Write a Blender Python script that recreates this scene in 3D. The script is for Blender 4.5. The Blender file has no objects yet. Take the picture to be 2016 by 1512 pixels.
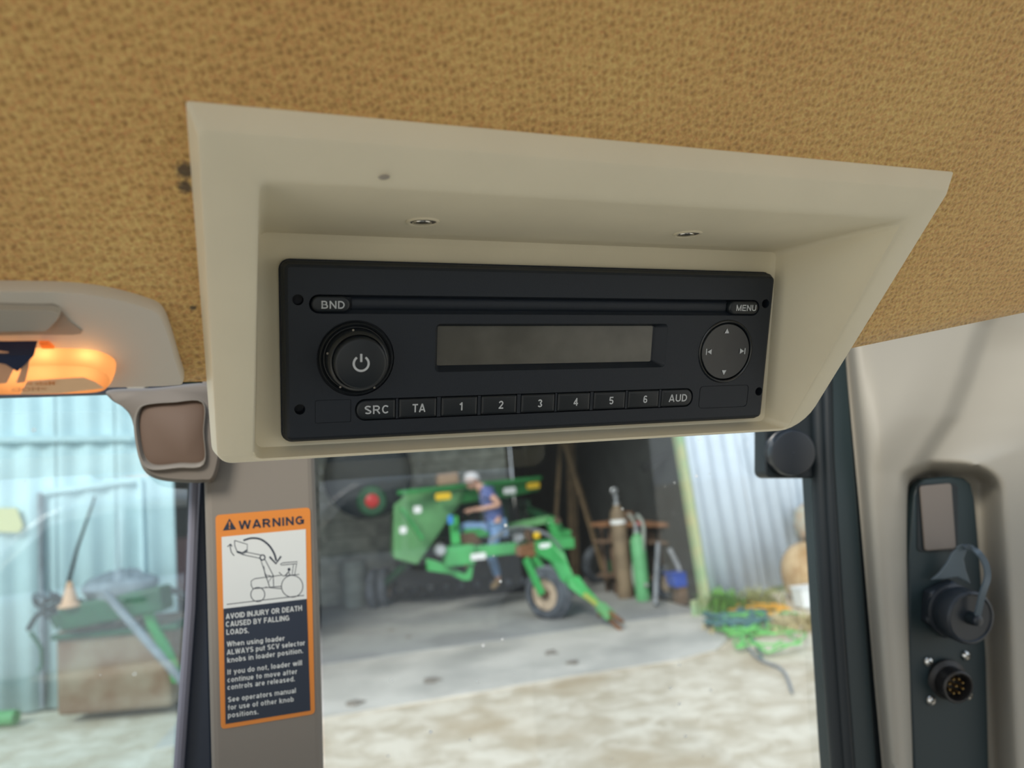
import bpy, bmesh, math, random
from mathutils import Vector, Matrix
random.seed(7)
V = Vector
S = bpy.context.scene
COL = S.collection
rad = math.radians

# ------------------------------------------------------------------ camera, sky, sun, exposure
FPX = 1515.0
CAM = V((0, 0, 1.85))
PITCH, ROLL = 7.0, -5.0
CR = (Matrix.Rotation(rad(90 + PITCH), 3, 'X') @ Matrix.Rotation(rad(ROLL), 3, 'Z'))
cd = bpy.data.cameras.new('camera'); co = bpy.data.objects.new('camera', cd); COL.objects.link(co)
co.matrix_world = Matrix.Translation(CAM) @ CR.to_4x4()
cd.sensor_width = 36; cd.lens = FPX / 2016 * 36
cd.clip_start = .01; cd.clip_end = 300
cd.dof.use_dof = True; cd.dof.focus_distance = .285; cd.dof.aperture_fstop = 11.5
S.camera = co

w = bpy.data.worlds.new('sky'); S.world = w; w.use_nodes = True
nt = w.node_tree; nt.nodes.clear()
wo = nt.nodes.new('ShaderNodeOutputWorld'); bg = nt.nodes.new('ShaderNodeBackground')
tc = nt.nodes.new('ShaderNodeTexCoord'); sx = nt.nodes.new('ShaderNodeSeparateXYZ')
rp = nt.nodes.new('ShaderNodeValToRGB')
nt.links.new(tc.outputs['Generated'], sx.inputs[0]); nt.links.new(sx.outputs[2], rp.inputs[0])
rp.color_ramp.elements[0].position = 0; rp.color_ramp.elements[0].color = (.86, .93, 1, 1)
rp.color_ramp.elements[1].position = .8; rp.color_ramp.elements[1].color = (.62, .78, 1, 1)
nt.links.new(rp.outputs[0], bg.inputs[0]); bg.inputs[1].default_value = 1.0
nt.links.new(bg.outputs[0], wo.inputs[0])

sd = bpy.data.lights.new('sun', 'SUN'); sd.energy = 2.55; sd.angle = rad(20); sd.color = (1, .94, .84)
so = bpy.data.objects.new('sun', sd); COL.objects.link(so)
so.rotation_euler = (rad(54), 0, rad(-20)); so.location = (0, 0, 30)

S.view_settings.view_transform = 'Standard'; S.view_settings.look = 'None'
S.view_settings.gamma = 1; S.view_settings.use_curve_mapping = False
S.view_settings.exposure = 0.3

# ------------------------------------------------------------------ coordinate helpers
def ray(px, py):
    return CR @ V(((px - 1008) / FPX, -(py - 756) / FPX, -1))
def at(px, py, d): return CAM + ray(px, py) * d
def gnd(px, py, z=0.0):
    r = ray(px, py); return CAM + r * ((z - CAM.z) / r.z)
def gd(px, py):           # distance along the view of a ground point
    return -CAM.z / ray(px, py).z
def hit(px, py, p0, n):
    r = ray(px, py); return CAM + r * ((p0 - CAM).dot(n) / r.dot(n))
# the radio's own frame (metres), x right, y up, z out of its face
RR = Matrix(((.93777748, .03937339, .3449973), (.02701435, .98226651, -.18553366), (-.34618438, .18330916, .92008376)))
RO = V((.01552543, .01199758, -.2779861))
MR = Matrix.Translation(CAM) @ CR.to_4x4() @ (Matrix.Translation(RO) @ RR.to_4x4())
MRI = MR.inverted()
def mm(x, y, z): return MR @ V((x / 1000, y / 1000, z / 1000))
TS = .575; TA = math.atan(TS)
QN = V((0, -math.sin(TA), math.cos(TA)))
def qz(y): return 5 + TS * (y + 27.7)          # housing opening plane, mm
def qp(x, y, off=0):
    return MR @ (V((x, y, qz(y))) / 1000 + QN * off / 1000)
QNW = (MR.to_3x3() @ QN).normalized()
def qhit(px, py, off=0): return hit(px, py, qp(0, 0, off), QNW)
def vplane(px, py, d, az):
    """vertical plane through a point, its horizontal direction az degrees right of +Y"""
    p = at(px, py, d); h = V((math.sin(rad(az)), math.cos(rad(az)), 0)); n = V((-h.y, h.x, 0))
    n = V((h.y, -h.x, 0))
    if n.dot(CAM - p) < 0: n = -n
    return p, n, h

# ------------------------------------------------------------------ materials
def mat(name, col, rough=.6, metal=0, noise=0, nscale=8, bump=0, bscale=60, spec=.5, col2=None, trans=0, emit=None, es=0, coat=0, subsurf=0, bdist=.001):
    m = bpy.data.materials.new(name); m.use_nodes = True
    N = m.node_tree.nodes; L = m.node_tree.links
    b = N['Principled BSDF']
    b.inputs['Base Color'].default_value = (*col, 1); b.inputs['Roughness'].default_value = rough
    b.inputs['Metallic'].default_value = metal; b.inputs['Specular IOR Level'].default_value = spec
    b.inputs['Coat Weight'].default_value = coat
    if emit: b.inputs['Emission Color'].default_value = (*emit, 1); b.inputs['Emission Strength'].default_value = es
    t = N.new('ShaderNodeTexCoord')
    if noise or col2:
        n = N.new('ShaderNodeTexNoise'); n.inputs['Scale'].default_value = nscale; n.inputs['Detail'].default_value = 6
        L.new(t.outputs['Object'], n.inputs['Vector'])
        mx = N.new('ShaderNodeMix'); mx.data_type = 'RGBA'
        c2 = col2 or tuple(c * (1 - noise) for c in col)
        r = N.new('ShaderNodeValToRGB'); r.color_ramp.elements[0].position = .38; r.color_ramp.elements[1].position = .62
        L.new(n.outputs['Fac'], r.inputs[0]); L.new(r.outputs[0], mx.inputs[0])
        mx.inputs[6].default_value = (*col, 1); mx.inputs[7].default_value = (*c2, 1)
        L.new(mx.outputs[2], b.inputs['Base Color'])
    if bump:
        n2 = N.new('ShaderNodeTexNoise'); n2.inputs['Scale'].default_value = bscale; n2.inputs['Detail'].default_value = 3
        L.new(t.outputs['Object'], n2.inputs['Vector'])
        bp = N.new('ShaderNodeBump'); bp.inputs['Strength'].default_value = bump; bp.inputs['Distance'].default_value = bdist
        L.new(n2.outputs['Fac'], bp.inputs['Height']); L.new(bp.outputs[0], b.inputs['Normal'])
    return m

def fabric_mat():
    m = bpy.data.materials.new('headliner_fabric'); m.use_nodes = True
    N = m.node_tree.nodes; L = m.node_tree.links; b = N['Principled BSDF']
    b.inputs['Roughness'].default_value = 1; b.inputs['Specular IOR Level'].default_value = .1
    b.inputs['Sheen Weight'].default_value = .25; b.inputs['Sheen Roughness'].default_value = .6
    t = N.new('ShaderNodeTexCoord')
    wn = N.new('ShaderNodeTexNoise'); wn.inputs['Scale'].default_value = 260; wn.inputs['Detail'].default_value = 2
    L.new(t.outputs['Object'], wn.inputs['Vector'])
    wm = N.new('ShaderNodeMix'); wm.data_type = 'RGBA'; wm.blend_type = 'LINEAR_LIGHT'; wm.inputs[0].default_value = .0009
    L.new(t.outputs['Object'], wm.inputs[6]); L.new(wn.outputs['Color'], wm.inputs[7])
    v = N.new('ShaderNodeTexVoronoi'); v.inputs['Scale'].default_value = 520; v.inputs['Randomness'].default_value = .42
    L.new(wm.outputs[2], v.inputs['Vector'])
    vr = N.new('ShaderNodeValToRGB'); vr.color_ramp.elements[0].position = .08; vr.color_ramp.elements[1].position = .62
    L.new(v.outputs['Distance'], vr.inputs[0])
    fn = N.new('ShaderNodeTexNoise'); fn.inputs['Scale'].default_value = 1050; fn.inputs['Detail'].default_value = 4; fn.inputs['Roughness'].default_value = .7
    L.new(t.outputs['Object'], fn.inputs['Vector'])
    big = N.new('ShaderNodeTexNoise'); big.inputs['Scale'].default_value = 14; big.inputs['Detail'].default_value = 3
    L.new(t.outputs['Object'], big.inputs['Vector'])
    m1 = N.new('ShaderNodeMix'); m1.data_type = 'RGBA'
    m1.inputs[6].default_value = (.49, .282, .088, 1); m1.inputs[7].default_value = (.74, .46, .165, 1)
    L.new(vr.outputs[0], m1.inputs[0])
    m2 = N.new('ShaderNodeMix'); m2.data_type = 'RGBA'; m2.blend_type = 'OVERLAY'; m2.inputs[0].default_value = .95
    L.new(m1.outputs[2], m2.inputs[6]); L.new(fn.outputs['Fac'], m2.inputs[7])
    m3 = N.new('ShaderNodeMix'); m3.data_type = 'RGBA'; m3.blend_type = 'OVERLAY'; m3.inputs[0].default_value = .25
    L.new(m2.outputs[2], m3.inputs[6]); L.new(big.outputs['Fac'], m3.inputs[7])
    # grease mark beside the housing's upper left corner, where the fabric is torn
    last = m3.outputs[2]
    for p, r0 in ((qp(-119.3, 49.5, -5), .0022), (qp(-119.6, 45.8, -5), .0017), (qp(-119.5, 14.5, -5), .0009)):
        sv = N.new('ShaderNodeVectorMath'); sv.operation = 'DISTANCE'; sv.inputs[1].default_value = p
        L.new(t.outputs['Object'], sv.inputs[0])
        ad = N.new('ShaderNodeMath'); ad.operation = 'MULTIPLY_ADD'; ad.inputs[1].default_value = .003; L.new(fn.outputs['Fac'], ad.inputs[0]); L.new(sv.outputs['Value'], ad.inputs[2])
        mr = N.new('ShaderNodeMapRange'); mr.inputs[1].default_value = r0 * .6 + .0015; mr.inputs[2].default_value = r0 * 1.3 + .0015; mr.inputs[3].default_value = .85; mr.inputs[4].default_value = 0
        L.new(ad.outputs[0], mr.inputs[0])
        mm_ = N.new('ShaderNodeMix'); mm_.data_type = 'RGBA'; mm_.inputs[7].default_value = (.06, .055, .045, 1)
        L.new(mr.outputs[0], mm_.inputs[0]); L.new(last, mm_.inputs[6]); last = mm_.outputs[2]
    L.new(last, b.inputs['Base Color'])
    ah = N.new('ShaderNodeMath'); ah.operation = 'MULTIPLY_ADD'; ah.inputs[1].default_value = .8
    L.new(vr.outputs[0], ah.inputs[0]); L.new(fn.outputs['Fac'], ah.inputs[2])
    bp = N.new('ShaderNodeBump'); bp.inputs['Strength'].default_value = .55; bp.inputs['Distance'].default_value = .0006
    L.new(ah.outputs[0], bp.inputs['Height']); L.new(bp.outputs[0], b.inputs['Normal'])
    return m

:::

**TASK**
Each line from the top of the material through the line containing "rad = math.radians" should be reproduced exactly; please drop any images.

**OUTPUT BELOW**
Write a Blender Python script that recreates this scene in 3D. The script is for Blender 4.5. The Blender file has no objects yet. Take the picture to be 2016 by 1512 pixels.
import bpy, bmesh, math, random
from mathutils import Vector, Matrix
random.seed(7)
V = Vector
S = bpy.context.scene
COL = S.collection
rad = math.radians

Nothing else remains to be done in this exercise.